Snape as Borgin

Hannah hannahmarder at yahoo.co.uk
Fri Sep 24 17:16:56 UTC 2004


No: HPFGUIDX 113747

> Gregory Lynn wrote:
> I was listening to Chamber of Secrets last night, and I think Mr
> Borgin may be Professor Snape in disguise. 
<snip of all the good stuff> 
> We know that Snape is trying to keep an eye on the Death Eaters at
> great personal risk.  
<snip>
> > We know that there are ways of changing ones appearance by the 
use of potions.   
> We also know that Snape is an accomplished legilimens and that a
> >direct line of sight makes legilimency easier.
> > 
> > And, of course, a shopkeeper who deals in dark arts toys would
> > reasonably be expected to be in the company of a variety of DEs 
onoccasion....
> > 
> In conclusion, Snape has a reason to be near DEs while hiding his
> identity, the ability to change his appearance, and the ability to 
extract secrets from people's minds.
>  
> SSSusan replied:
> Just one small, but potentially significant, it seems to me, 
> objection.  Are you proposing that Snape is using, daily, a Time-
> Turner to be in both places at once?

Hannah now: I really like this theory, but even so, I'm going to 
nitpick a bit.  SSSusan has a good point about how Snape manages to 
be in both places at once - unless 'Mr.
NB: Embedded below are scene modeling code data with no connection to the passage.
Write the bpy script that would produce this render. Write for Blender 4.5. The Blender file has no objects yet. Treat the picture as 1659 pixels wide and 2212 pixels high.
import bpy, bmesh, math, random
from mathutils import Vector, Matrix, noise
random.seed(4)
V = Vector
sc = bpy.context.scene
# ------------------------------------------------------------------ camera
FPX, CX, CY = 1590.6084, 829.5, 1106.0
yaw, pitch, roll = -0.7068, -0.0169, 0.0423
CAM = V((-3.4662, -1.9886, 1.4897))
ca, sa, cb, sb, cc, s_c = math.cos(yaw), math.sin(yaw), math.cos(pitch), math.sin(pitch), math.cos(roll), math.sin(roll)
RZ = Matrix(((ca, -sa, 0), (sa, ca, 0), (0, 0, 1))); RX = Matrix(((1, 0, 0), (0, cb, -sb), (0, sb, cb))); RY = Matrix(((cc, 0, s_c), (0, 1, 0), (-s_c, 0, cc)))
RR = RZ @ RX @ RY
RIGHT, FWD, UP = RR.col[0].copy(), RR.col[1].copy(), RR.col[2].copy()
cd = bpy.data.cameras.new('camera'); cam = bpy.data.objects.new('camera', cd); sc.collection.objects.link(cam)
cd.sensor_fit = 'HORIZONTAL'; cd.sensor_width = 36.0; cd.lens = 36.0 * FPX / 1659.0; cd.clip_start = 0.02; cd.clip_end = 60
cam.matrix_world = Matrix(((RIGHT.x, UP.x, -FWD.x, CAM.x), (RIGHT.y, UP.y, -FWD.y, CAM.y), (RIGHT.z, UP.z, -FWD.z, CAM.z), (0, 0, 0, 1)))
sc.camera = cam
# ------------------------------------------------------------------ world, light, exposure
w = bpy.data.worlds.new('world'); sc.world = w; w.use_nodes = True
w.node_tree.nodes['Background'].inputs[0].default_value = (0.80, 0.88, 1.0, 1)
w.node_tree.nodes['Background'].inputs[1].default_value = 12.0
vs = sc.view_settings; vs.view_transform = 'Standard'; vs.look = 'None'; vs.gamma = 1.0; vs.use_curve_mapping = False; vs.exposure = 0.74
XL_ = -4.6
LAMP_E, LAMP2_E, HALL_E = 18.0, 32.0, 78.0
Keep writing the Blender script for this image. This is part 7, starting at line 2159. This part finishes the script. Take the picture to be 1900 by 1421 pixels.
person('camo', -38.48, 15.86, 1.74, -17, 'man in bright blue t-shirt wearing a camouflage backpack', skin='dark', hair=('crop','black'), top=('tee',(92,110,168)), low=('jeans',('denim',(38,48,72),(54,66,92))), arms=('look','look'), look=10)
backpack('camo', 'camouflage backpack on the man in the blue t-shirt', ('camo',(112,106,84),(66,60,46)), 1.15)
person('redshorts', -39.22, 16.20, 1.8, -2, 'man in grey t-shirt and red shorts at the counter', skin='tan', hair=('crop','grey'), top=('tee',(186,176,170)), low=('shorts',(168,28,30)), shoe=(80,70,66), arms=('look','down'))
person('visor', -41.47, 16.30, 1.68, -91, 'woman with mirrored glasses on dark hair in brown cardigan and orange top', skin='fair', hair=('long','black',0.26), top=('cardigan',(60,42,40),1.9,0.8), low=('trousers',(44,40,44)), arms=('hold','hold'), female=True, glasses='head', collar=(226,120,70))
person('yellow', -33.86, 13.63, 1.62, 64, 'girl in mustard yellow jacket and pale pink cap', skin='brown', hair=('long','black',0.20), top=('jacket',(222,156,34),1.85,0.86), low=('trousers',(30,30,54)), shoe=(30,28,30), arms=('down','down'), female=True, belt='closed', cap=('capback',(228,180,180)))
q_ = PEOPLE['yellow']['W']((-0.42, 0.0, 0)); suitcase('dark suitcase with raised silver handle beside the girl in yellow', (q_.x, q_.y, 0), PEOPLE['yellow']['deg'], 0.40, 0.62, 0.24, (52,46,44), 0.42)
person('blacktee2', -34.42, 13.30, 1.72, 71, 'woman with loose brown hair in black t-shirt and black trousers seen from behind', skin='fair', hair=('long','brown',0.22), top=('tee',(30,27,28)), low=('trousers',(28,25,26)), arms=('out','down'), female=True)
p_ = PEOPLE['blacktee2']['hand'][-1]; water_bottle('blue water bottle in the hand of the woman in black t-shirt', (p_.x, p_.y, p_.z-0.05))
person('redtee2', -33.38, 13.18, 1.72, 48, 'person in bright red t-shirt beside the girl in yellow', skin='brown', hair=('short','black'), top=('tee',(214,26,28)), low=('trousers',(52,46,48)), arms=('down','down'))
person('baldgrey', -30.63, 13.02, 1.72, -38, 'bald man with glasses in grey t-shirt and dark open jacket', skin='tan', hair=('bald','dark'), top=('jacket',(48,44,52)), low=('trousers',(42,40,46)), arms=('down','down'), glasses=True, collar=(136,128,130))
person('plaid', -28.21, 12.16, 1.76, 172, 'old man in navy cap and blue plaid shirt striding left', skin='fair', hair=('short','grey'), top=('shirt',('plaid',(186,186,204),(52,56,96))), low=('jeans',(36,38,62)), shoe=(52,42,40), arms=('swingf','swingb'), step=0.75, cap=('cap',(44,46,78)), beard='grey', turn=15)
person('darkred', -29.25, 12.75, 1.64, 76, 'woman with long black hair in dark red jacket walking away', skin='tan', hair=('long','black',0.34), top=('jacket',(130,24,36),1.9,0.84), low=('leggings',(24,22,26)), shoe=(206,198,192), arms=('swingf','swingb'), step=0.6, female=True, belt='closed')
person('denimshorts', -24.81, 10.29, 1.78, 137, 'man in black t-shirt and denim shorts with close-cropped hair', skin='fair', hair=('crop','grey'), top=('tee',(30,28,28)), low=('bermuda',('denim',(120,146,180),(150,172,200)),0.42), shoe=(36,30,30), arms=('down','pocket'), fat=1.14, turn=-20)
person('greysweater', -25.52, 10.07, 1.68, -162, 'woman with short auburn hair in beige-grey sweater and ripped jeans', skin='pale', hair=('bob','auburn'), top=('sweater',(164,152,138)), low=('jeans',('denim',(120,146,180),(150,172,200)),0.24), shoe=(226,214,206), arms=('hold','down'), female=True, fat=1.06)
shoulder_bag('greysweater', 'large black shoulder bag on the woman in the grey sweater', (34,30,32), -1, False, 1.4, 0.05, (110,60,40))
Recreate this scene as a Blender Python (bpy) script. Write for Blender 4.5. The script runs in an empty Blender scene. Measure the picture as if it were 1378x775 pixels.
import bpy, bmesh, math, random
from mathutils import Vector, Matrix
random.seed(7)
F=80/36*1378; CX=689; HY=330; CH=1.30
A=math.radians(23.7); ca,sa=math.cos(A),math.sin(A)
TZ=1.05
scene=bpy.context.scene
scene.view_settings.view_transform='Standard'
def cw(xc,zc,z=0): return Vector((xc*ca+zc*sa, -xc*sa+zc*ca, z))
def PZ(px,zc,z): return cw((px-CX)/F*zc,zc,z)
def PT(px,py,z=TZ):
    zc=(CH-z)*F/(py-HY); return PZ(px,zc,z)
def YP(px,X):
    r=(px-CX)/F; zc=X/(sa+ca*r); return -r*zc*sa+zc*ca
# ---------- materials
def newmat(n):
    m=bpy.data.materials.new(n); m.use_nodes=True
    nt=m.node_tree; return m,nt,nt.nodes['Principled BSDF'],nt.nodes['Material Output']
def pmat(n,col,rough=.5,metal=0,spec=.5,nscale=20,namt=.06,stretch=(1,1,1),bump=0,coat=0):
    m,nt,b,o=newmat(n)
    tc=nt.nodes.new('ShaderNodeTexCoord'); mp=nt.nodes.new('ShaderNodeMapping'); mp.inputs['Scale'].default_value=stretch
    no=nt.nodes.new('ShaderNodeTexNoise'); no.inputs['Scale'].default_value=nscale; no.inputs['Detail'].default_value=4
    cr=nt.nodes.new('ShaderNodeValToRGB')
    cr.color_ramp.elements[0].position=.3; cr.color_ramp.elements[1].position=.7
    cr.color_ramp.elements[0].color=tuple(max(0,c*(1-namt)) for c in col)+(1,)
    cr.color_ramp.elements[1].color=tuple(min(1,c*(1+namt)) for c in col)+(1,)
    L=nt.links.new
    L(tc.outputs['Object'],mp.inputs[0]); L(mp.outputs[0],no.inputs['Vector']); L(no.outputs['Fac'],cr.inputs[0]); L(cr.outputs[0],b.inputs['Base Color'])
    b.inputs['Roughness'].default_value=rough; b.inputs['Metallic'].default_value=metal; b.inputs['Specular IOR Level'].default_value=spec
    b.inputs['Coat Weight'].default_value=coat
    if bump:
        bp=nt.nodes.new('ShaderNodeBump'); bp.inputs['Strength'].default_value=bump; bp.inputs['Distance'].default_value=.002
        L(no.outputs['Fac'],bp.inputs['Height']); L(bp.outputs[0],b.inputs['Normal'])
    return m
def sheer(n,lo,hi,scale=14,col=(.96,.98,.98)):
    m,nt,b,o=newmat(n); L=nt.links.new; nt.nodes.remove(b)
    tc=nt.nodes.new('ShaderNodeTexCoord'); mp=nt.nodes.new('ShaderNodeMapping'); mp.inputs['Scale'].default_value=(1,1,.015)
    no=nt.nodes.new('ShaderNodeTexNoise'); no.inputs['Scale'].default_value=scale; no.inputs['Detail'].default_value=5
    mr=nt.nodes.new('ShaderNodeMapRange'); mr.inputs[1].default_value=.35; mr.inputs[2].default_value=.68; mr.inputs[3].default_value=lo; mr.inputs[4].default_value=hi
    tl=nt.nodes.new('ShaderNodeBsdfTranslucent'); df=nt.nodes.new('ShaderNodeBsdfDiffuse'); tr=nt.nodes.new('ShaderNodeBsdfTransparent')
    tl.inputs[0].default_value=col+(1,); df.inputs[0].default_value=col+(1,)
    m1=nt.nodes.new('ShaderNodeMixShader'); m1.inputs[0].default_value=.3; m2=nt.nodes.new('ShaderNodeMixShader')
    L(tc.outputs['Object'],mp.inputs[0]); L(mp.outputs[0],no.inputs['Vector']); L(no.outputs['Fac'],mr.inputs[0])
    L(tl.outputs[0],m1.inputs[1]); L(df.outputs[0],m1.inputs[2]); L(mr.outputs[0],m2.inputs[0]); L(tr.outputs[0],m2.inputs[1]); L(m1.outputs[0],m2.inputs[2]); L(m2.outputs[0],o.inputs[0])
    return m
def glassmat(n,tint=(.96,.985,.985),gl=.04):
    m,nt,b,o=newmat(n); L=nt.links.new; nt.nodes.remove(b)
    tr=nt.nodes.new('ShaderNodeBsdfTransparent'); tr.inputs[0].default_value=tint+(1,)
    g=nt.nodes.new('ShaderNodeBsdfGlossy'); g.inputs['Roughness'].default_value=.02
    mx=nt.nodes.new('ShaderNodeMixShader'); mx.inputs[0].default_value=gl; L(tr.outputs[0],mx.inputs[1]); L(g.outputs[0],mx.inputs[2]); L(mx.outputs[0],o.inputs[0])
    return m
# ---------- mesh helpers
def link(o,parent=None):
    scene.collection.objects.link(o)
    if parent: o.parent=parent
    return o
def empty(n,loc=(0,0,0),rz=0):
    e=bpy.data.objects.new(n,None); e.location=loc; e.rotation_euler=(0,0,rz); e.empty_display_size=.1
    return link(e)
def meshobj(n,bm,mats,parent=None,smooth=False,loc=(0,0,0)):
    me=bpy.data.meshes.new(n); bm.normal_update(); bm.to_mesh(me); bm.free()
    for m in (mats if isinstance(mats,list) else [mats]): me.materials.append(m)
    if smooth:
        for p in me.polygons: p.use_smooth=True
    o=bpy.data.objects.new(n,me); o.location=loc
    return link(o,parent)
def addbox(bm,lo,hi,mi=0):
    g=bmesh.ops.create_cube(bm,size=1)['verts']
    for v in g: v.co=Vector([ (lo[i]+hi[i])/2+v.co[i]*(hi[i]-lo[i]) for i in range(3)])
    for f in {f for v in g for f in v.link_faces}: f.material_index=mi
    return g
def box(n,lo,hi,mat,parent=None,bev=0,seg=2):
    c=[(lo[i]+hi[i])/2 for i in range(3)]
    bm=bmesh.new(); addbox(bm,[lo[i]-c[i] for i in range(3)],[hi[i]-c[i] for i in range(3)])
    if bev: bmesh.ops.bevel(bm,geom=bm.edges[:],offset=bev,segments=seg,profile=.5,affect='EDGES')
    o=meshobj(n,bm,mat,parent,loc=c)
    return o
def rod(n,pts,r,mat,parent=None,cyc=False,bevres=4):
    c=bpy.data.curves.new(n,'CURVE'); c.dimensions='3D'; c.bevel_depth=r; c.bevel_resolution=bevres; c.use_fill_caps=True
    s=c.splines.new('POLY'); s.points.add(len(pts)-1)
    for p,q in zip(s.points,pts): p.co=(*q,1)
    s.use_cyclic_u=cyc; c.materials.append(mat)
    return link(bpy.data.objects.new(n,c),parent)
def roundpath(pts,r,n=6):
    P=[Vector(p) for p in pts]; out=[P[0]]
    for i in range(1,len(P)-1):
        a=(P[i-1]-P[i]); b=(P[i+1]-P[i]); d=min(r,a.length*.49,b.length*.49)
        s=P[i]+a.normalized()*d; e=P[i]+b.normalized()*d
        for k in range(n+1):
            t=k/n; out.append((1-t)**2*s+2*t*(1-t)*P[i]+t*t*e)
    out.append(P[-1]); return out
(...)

Borgin' only appears during 
Hogwarts holidays.  But I think Snape probably has enough to do as 
it is without pretending to be Borgin - teaching all those classes, 
whatever extra stuff being head of house entails, keeping up 
membership of two secret societies, prowling round the castle at 
night... when he says he's busy in OoP he's not joking!

OTOH, the idea of Snape disguising himself using one of his 
favourite potions in order to get information from DE's that he 
might not be able to come by as himself is definitely a good one.  
But perhaps not as someone who would need to be around as much as 
Borgin.

The other thing which interests me about your theory is a more 
general point that I've noticed in other posts - the idea that Snape 
is an accomplished legilimens.  Snape is undoubtably a very good 
occlumens, and many posters seem to think the two skills go 
together.  But I've always assumed that skill in legilimency is 
separate from skill in occlumency, since the two seem to be 
opposites.  

Although he uses legilimency during Harry's occlumency lessons, 
there is nothing definite in canon to say he is especially 
accmplished at it or that he is able to use it at other times or by 
using less direct methods than pointing his wand and 
yelling 'legilimens!' (bit of a giveaway that).

I guess the value of being a spy, whether as himself or disguised as 
Borgin or somebody else, is that he can find out secrets by being 
told, rather than having to extract to them through legilimency.